Regisseur Marc Webb („(500) Days of Summer“) scheint der Geschichte von Spider-Man gut getan zu haben. Ihm war es wichtig alles so naturalistisch wie möglich umzusetzen und nur dann auf visuelle Effekte zurückzugreifen, wenn es von absoluter Notwendigkeit war. Zudem sollten viel mehr Aspekte in der Realität verwurzelt sein und Peter Parker selbst einen großen Anteil an seiner Transformation haben. Somit erschuf Webb mit simplen Mitteln die gewünschte andere Sichtweise auf die Story. Dabei fällt besonders ins Auge, dass man als Zuschauer des öfteren die Perspektive von Spider-Man einnimmt. Dieser Egoshoot erweist sich als durchaus reizvoll und unterhaltsam. Allein die Monsterechse ‚The Lizard’ ist visuell auf dem Niveau der Bösewichte der anderen drei Teile geraten und damit so gar nicht zeitgemäß. Kann man über diesen Punkt hinwegschauen, so weiß die Neuauflage „The Amazing Spider-Man“, pünktlich zum 50. Jubiläum des maskierten Helden, mit neuartigen Höhenflügen speziell von Protagonist Peter Parker aufzutrumpfen. Wobei die Fotografieleidenschaft in den Hintergrund gerückt ist und für Skateboard und frischen Humor Platz gemacht hat.

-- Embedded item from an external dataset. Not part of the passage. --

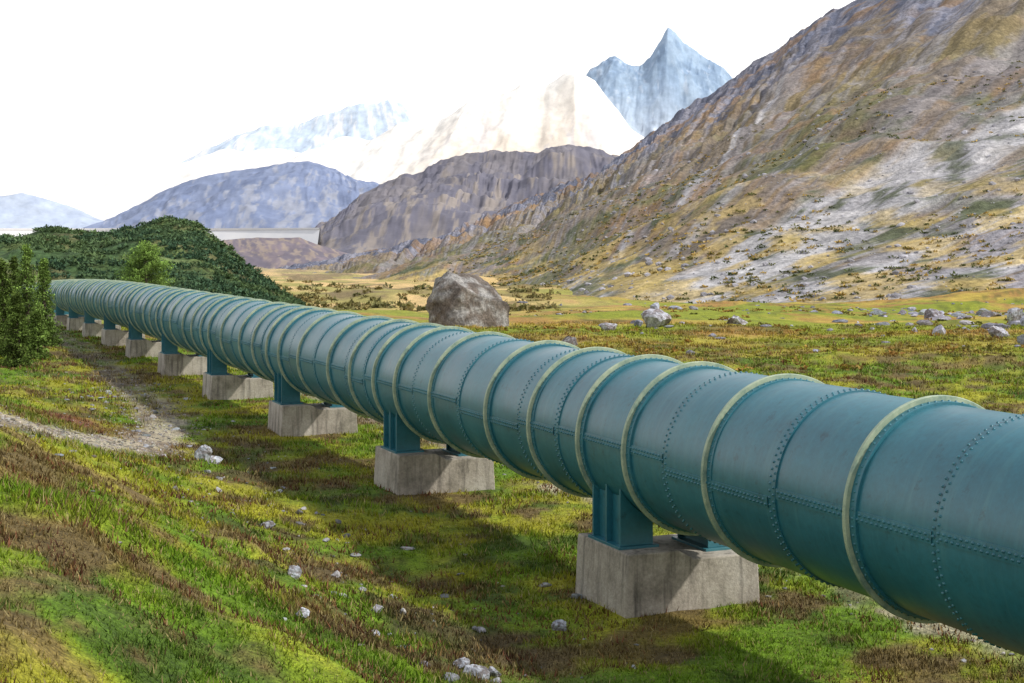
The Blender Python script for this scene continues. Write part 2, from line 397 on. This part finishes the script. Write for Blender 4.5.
# ---------------- mountains ----------------
def sv(b,e,D): return ((b-512)/1400*D,D,CAMZ+(252-e)/1400*D)
def loft(name,base,crest,nu,nv,prof,amp,nscale,colf,mat,jag=0,us=None,ub=None,sink=3,seed=0,back=.35,gully=0,gf=40):
    u=np.linspace(0,1,nu)
    def poly(L,uu):
        P=np.array([sv(*q[-3:]) for q in L]);k=np.array(uu) if uu is not None else np.linspace(0,1,len(L))
        return np.stack([np.interp(u,k,P[:,i]) for i in range(3)],-1)
    B=poly(base,ub);C=poly(crest,us);B[:,2]-=sink
    vv=np.concatenate([np.linspace(0,1,nv),1+np.linspace(0,1,nv//5)[1:]*back])
    U,Vv=np.meshgrid(u,vv,indexing='ij');W=np.minimum(Vv,2-Vv*1.0)
    XY=B[:,None,:2]+(C-B)[:,None,:2]*Vv[...,None]
    hz=B[:,None,2]+(C-B)[:,None,2]*np.clip(W,0,1)**prof
    H=np.abs(C[:,2]-B[:,2])[:,None]
    x,y=XY[...,0],XY[...,1]
    rd=ridged(x/nscale,y/nscale,seed,6)-.55
    fade=S(Vv,0,.12)*(1-.75*np.exp(-((Vv-1)/.06)**2))
    hz=hz+amp*rd*fade*np.minimum(H/ (amp*3),1)
    if gully:
        gn=1-np.abs(2*fbm(U*gf+.9*fbm(U*9,Vv*3,seed+8),Vv*2.4,seed+9,5,.55,.12)-1)
        hz=hz+gully*(gn-.75)*S(Vv,.12,.55)*(1-.5*np.exp(-((Vv-1)/.08)**2))
    hz=hz+jag*(fbm(x/(nscale*.18),y/(nscale*.18),seed+3,4)-.5)*S(Vv,.0,.3)
    col=colf(U,Vv,x,y,hz,rd)
    return mesh_obj(name,np.stack([x,y,hz],-1),grid_faces(nu,len(vv)),mat=mat,col=col,smooth=True),(x,y,hz,U,Vv)
mm=attr_mat('mountain_rock_scree',((.012,.88,1.12),(.12,.75,1.25),(.6,.6,1.4)),bs=(.7,1.3))
mfar=attr_mat('distant_rock_painted_haze',((.004,.9,1.1),(.02,.85,1.15)),bs=(.25,8))  # haze over the far ranges is painted into their vertex colours
def colR(U,V,x,y,z,rd):
    w=.006*(fbm(U*30,V*9,5)-.5)
    s=fbm((U+w)*230,V*3.5,81,6,.65,0);s2=fbm((U+w)*75,V*3.0,82,6,.6,0);s3=fbm((U+w)*26,V*5,83,5,.5,0);fn=fbm(x/11,y/11,84,6,.65);fl=fbm(x/45,y/45,87,4)
    g=.45*s+.3*s2+.25*fn
    up=S(U,.64,.76)*(1-S(V,.44,.62))
    c=mixc((.205,.165,.12),(.28,.185,.11),S(s3*.5+fl*.5,.42,.57))
    c=mixc(c,(.155,.155,.07),S(fn*.4+fl*.6,.42,.56)*(1-S(V,.2,.65))*.9)
    c=mixc(c,(.285,.275,.305),np.clip(S(g+.14*up+.03*(s3-.5),.47,.58),0,1)*(.55+.35*up))
    c=mixc(c,(.14,.125,.13),S(fbm(U*160,V*18,88,6,.6,0),.52,.66)*.45)
    j=.012*(fbm(U*60,V*8,89,5,.6)-.5);wd=1+3.0*(1-S(V,0,.25))
    def tg(u0,sl,w_): return np.exp(-((U+j*wd*.6-u0+sl*V)/(w_*wd))**2)
    tong=1.5*tg(.628,.02,.011)+.7*tg(.50,0,.003)+.8*tg(.72,.04,.007)+.6*tg(.56,0,.003)+.8*tg(.80,.05,.008)+.5*tg(.44,0,.003)
    c=mixc(c,mixc((.47,.455,.46),(.34,.33,.35),S(fn,.4,.6)),S(np.clip(tong,0,1.3)*(.5+1.0*(s*.5+fn*.5)),.38,.85)*(1-S(V,.42,.72))*.9)
    rock=S(V+.45*(fn-.5)+.5*(s2-.5)+.25*rd,.54,.70)
    c=mixc(c,mixc((.10,.115,.17),(.24,.24,.29),S(s,.4,.6)),rock*.9)
    c=mixc(c,(.29,.18,.09),S(fl,.54,.62)*S(V,.5,.6)*.6)
    c=mixc(c,(.065,.08,.03),S(fn,.57,.66)*(1-S(V,.1,.35))*.85)
    c=mixc(c,(.46,.34,.12),S(fbm(x/9,y/9,86),.52,.62)*(1-S(V,.06,.20))*.75)
    return c
uu=[0,.15,.3,.4,.5,.57,.65,.8,1]
o,Rg=loft('rocky_mountainside',
 [(250,284,800),(360,285,560),(440,289,430),(480,295,360),(530,303,300),(560,309,275),(595,314,260),(780,306,240),(1250,303,220)],
 [(250,278,950),(450,234,1200),(600,172,1450),(690,108,1350),(850,0,1150),(1150,-140,1000),(1750,-230,850),(2500,-350,800),(3300,-450,800)],
 1500,300,1.15,16,110,colR,mm,jag=8,us=uu,ub=uu,seed=101,gully=12,gf=46)
def flatcol(c1,c2,c3=None,sc_=.0,sd=0):
    def f(U,V,x,y,z,rd):
        n=fbm(U*24,V*5,sd,6,.6);c=mixc(c1,c2,S(n+.3*rd,.38,.62))
        if c3 is not None: c=mixc(c,c3,S(fbm(U*50,V*8,sd+1,6,.6)+sc_*(.4-V),.5,.66))
        return c
    return f
loft('mid_mountain',[(200,266,1500),(350,268,1250),(500,268,1300),(800,268,1500)],
 [(225,268,1500),(265,255,1600),(310,235,1800),(345,212,2000),(362,193,2000),(400,177,2100),(440,161,2200),(478,150,2200),(500,154,2200),(530,155,2200),(562,147,2200),(590,150,2200),(622,155,2200),(700,165,2200),(900,200,2200)],
 500,140,1.0,60,260,flatcol((.19,.175,.19),(.145,.14,.175),(.27,.235,.215),.25,200),mfar,jag=16,seed=201,gully=12,gf=22)  # rock tones lightened to paint in a little haze
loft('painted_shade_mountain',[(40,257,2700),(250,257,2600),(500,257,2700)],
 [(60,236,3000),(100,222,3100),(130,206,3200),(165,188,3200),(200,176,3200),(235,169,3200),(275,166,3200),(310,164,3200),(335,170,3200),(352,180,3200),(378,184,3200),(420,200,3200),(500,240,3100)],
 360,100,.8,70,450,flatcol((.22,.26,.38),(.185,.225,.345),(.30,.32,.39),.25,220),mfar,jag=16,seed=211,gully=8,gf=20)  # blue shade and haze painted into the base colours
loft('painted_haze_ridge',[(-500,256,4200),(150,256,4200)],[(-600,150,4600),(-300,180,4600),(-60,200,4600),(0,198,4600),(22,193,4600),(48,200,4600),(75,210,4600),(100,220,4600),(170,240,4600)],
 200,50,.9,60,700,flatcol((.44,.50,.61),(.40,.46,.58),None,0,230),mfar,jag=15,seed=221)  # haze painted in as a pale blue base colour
def colsnow_haze(U,V,x,y,z,rd):  # snow, with sunlit brightness and white haze painted into the colour
    n=fbm(U*14,V*3,240,5);c=mixc((.88,.85,.80),(.76,.67,.57),S(n,.36,.62)*S(U,.45,.72)*(1-.7*S(V,.55,1)))
    return mixc(c,(.60,.58,.62),S(fbm(U*50,V*9,241,6,.6)+.12*(1-V),.52,.70)*.6*S(U,.5,.75)*(1-S(V,.6,.95)))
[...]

„This Peter Parker is a little different: he’s still an outsider, but he’s an outsider by choice […]. He has a chip on his shoulder – he’s the kid who rejects people before they can reject him. The humor, the sarcasm, the rebellious streak emanates from the little kid who got left behind so long ago.“ (Marc Webb)

Des Weiteren setzt Rhys Ifans als Böser in der Geschichte die missverstandene wie tragische Seite seines Charakters sehr zufriedenstellend um. Sein Einsatz für die Comicverfilmung ging sogar so weit, dass er auch im Vorfeld so tat, als hätte er nur einen Arm und so seinen Alltag bestritt, um ein richtiges Gefühl für die zu spielende Figur zu bekommen. Auch Emma Stone (auf die wohl die meisten Fans bei der Deutschlandpremiere sehnsüchtig warteten und dann in der Hoffnung auf Autogramm und Foto wild loskreischten) holt alles aus ihrer Rolle raus, was das Drehbuch hergibt. Die Liebegeschichte zwischen Gwen Stacy und Peter Parker ist hierbei äußerst simpel gehalten – was sich angenehm unkitschig auf den gesamten Film auswirkt. Es lässt sich schlussendlich feststellen, dass man sich noch sehr viel für die weiteren Teile aufgespart hat und selbst nach dem Abspann die Anspannung erhalten bleibt.